Our actions do not match our words. Despite near unanimity that we want a greener and smarter approach to growth, our actual day-to-day decisions are leading us closer and closer to becoming another L.A.
Every week seems to bring a new study showing how suburban sprawl increases carbon emissions, adds congestion, increases home prices, reduces the quality of life, reduces wildlife diversity, decreases community satisfaction and even makes us fatter. Still we close our eyes to reality. The population of California was 19 million in 1970, now it is 38 million. We think if we reduce growth in our neighborhood we are preserving our way of life when the exact opposite is true: We are creating a carbon-spewing, car-centric smoggy sprawl.
Environmentally, we are already seeing the impact: An ever-increasing number of smog alert days, palpably hotter summers, our main water source — the Sierra snowpack — eroding before our eyes, and wildfires engulfing forests and homes alike.
From a global perspective, the statistics are even grimmer. Species loss today exceeds that of the great dinosaur extinction. Human-induced greenhouse warming is leading to a vicious cycle where warming is feeding on itself, creating an ever hotter world.

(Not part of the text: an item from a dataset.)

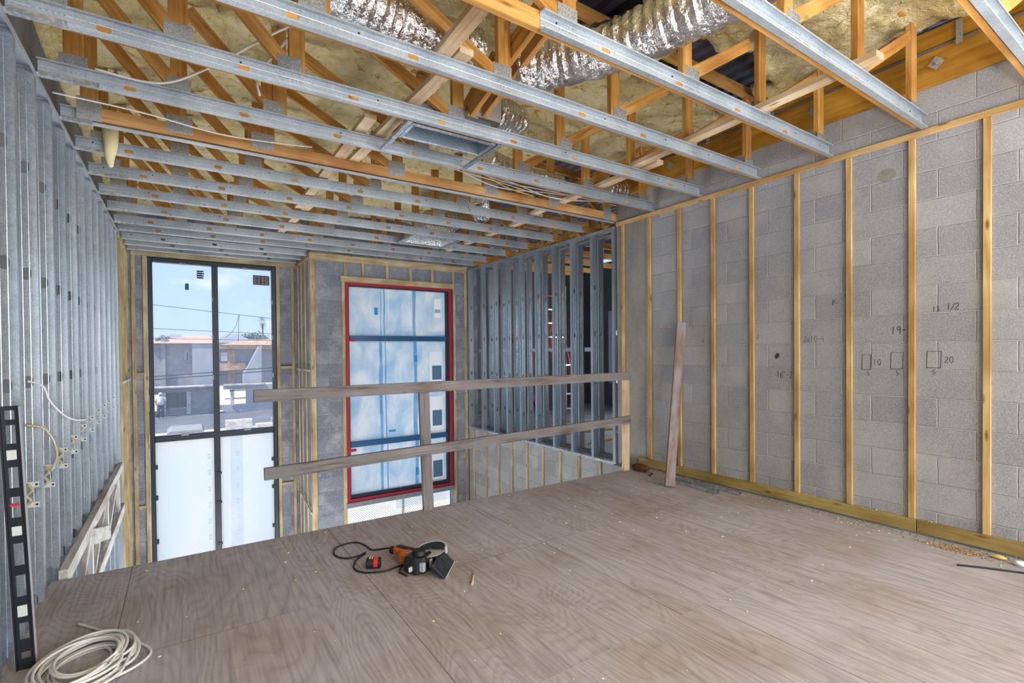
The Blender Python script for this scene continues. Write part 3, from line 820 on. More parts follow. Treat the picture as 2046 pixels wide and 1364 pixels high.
# ------------------------------------------------------------------ windows
def window_dark():
    Y = FAR1+.02; x0, x1, zt, zb, zm = -.429, 1.338, 2.833, -2.9, .063
    xm = .4475
    w = thing('window_1', (0, Y, 0), 'tall dark framed four-pane window in the alcove', 'window'); struct(w)
    bm = bmesh.new()
    f = .062
    box_bm(bm, x0, x0+f, 0, .11, zb, zt); box_bm(bm, x1-f, x1, 0, .11, zb, zt); box_bm(bm, x0+f, x1-f, 0, .11, zt-f, zt); box_bm(bm, x0+f, x1-f, 0, .11, zb, zb+f)
    link('window_frame', bm, 'navy', w, .006)
    box('mullion', xm-.042, xm+.042, -.004, .10, zb+f, zt-f, 'navy', w, .006)
    box('transom', x0+f, x1-f, -.008, .10, zm-.046, zm+.046, 'navy', w, .006)
    xs = [(x0+f, xm-.042), (xm+.042, x1-f)]
    for (a, b) in xs:
        tag(box('window_pane', a, b, .05, .056, zm+.046, zt-f, 'glass', w), 'hazy clear upper glass pane')
        tag(box('window_pane', a, b, .05, .054, zb+f, zm-.046, 'filmwhite', w), 'lower pane covered with milky white film')
    # setting clips on the frame
    for a, b in xs:
        for z in (.99, 1.63, 2.23):
            box('setting_clip', b-.005, b+.012, -.012, .048, z-.035, z+.035, 'card', w)
        box('setting_clip', (a+b)/2-.04, (a+b)/2+.04, -.006, .048, zt-f-.014, zt-f+.008, 'card', w)
        box('setting_clip', (a+b)/2-.05, (a+b)/2+.05, -.014, .048, zm+.028, zm+.056, 'card', w)
    for z in (-.36, -.83, -1.5):
        box('setting_clip', x0+f-.01, x0+f+.03, -.01, .048, z-.03, z+.03, 'black', w); box('setting_clip', x1-f-.035, x1-f+.01, -.01, .048, z-.1, z-.05, 'black', w)
        box('setting_clip', xm-.012, xm+.055, -.02, -.004, z-.22, z-.18, 'black', w)
    # stickers
    bm = bmesh.new()
    for k in range(4):
        z = 2.688-k*.035; d = .006*(k % 2)
        box_bm(bm, 0.205+d, 0.300+d-.01*(k == 3), .045, .0495, z-.020, z)
    for k in range(3): box_bm(bm, .207+.026*k, .217+.026*k, .045, .0495, 2.57, 2.688)
    link('printed_sticker', bm, 'ink', w)
    box('blue_tape', .047, .097, .044, .0495, 2.373, 2.473, 'bluetape', w)
    lab = box('dark_label', 1.0, 1.248, .044, .0495, 2.516, 2.677, 'brownlab', w)
    bm = bmesh.new()
    for k in range(7):
        for j in range(4):
            a = 1.013+j*.057; box_bm(bm, a, a+random.uniform(.025, .048), .0425, .0445, 2.528+k*.02, 2.536+k*.02)
    link('fine_print', bm, 'card', lab)
    bm = bmesh.new()
    for x in (.31, .71):
        for k in range(7):
            z = -.25-k*.26
            for j in range(3):
                box_bm(bm, x+.012*(j % 2), x+.045-.01*(j == 1), .0470, .0492, z-.03*j-.012, z-.03*j)
    t = NT('faint_blue_print'); m = t.bsdf(lin('b7c9d6'), .8)
    link('film_print', bm, m, w)
    box('film_strip', .63, .81, .0485, .0495, zb+f, zm-.05, 'filmstrip', w)
window_dark()

def window_red():
    Y = 8.165; x0, x1, zt, zb = 2.195, 4.105, 2.515, -1.08
    w = thing('window_2', (0, Y, 0), 'tall red framed three-pane window covered in blue film', 'window'); struct(w)
    bm = bmesh.new(); f = .055
    box_bm(bm, x0, x0+f, -.02, .12, zb, zt); box_bm(bm, x1-f, x1, -.02, .12, zb, zt); box_bm(bm, x0+f, x1-f, -.02, .12, zt-f, zt); box_bm(bm, x0+f, x1-f, -.02, .12, zb, zb+f)
    tag(link('window_frame', bm, 'red', w, .004), 'red outer frame wrap')
    bm = bmesh.new(); a, b, c, d = x0+f, x1-f, zb+f, zt-f; g = .03
    box_bm(bm, a, a+.014, .0, .10, c, d); box_bm(bm, b-.05, b, .0, .10, c, d); box_bm(bm, a+.014, b-.05, .0, .10, d-.02, d); box_bm(bm, a+.014, b-.05, .0, .10, c, c+.05)
    tag(link('inner_frame', bm, 'navy', w, .003), 'dark blue inner frame')
    zms = (1.595, -.145)
    for z in zms: tag(box('muntin', a+.014, b-.05, -.012, .10, z-.043, z+.043, 'bluefilm', w, .004), 'dark blue crossbar')
    # torn ends of the red wrap
    for (x, z) in ((a, zms[0]), (a, zms[1]-.06)):
        box('wrap_tab', x-.02, x+.10, -.018, -.006, z-.05, z-.005, 'red', w, .006)
    zz = [d-.02, zms[0]+.043, zms[0]-.043, zms[1]+.043, zms[1]-.043, c+.05]
    for k in range(3):
        hi, lo = zz[2*k], zz[2*k+1]
        p = box('window_pane', a+.014, b-.05, .05, .054, lo, hi, 'filmblue', w)
        bm = bmesh.new()
        for (u, ww) in ((2.86+.02*k, .035), (3.40+.015*k, .10), (2.80, .09 if k else .02)):
            pts = []
            for i in range(13):
                z = lo+.005+(hi-lo-.01)*i/12; dx = .018*noise.noise((z*2.1, u, k)); pts.append((u+dx, z))
            for (u0, z0), (u1, z1) in zip(pts, pts[1:]):
                s = .5+.5*abs(noise.noise((z0*1.7, u, 3)))
                bm.faces.new([bm.verts.new(q) for q in ((u0-ww*s/2, .0485, z0), (u0+ww*s/2, .0478, z0), (u1+ww*s/2, .0478, z1), (u1-ww*s/2, .0485, z1))])
        sheet(link('film_fold', bm, 'filmfold', p), .0008)
    # labels and tape
    for z0, z1, zl in ((.80, 1.145, .862), (-.03, .34, .03), (-.98, -.57, -.90)):
        l = box('paper_label', 3.69, 3.945, .043, .0475, z0-.07, z1+.22, 'paper', w)
        box('label_print', 3.735, 3.92, .0415, .043, zl, z1-.03, 'slate', l)
    for (x, z, ww, hh) in ((2.722, 2.055, .06, .12), (3.427, 1.25, .05, .11), (2.985, .015, .115, .035), (3.43, -.74, .055, .13), (2.86, .70, .07, .08)):
        box('tape', x-ww/2, x+ww/2, .041, .0465, z-hh/2, z+hh/2, 'tealtape', w)
    l = box('paper_label', 3.79, 3.93, .043, .0475, 1.98, 2.32, 'paper', w)
    bm = bmesh.new()
    for k in range(4): box_bm(bm, 3.80+.028*k, 3.82+.028*k, .0415, .043, 2.06+.01*(k % 2), 2.13)
    t = NT('green_print'); link('label_print', bm, t.bsdf(lin('6f9a8a'), .8), l)
    # sill under the frame
    o = box('window_sill', x0-.02, x1+.03, -.03, .20, zb-.085, zb-.004, 'concdark', w, .004)
window_red()

# ------------------------------------------------------------------ guard rail of weathered boards
def guard_rail():
    Y = 3.93
    o = lumber('guard_rail_board', (.412, Y-.02, 1.058), (4.205, Y-.02, 1.070), .088, .038, 'gray'); tag(o, 'weathered grey upper guard rail board across the stair void', 'board', 'guard rail boards')
    o = lumber('guard_rail_board', (.472, Y-.02, .499), (4.20, Y-.02, .577), .086, .038, 'gray'); tag(o, 'weathered grey lower guard rail board across the stair void', 'board', 'guard rail boards')
    o = lumber('guard_rail_post', (1.712, Y+.02, 1.095), (1.757, Y+.02, -.30), .090, .038, 'gray', up=(1, 0, 0)); tag(o, 'weathered grey middle post of the guard rail in front of the red window', 'post', 'guard rail posts')
    o = lumber('guard_rail_post', (4.165, Y+.02, .0), (4.172, Y+.02, 1.055), .088, .038, 'pale', up=(1, 0, 0)); tag(o, 'pale short end post of the guard rail beside the concrete column', 'post', 'guard rail posts')
    box('scrap_block', 4.105, 4.13, Y+.01, Y+.045, .10, .20, 'furring2', o)
    # nails
guard_rail()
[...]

Conservatives criticized Al Gore’s “An Inconvenient Truth” over the claim that global warming may lead to significantly higher sea levels because the science in support of that was flimsy. Fair enough. But since then, many new studies support the rising sea level proposition. The Bay Area, with much of its commercial activity near sea level, has much to lose.
In light of all this, why are we not making better land use decisions? Mostly it’s from NIMBY neighborhood opposition to development projects. Elected officials, sensing the tide of popular opinion, follow up that opposition with new rules restricting density. Twenty neighbors around each project have defined land use throughout our communities to the detriment of us all.
The results are untenable. Transportation by walking, biking and mass transit becomes exponentially more difficult in suburban sprawl. For those who wish to bike or walk, the infrastructure has becomes so focused on cars that the roads are often unsafe.
Land use and transportation are two sides of a coin: The Bay Area emits three times the world average of carbon dioxide per capita despite our mild climate, and more than 50 percent of it comes from transportation. The automobile made the suburbs possible, and the suburbs have made the automobile essential.
But things are not all doom and gloom. In fact, with a little discipline we can have a more vibrant, healthy and satisfying community while greatly reducing our carbon footprint. The changes that must be made involve redesigning our land use patterns to make more vibrant and interactive communities that are less automobile-centric. This process, known as “Smart Growth” or “New Urbanism,” means building more density near jobs and transportation and integrating stores, jobs and houses more tightly.
Proper urban planning opens the door to walking or biking to the store and our jobs. It allows us to find cultural activities near our homes. It revives a sense of community and neighborhood that is alien to sprawl. People living in such integrated neighborhoods have been found to be more satisfied with their community.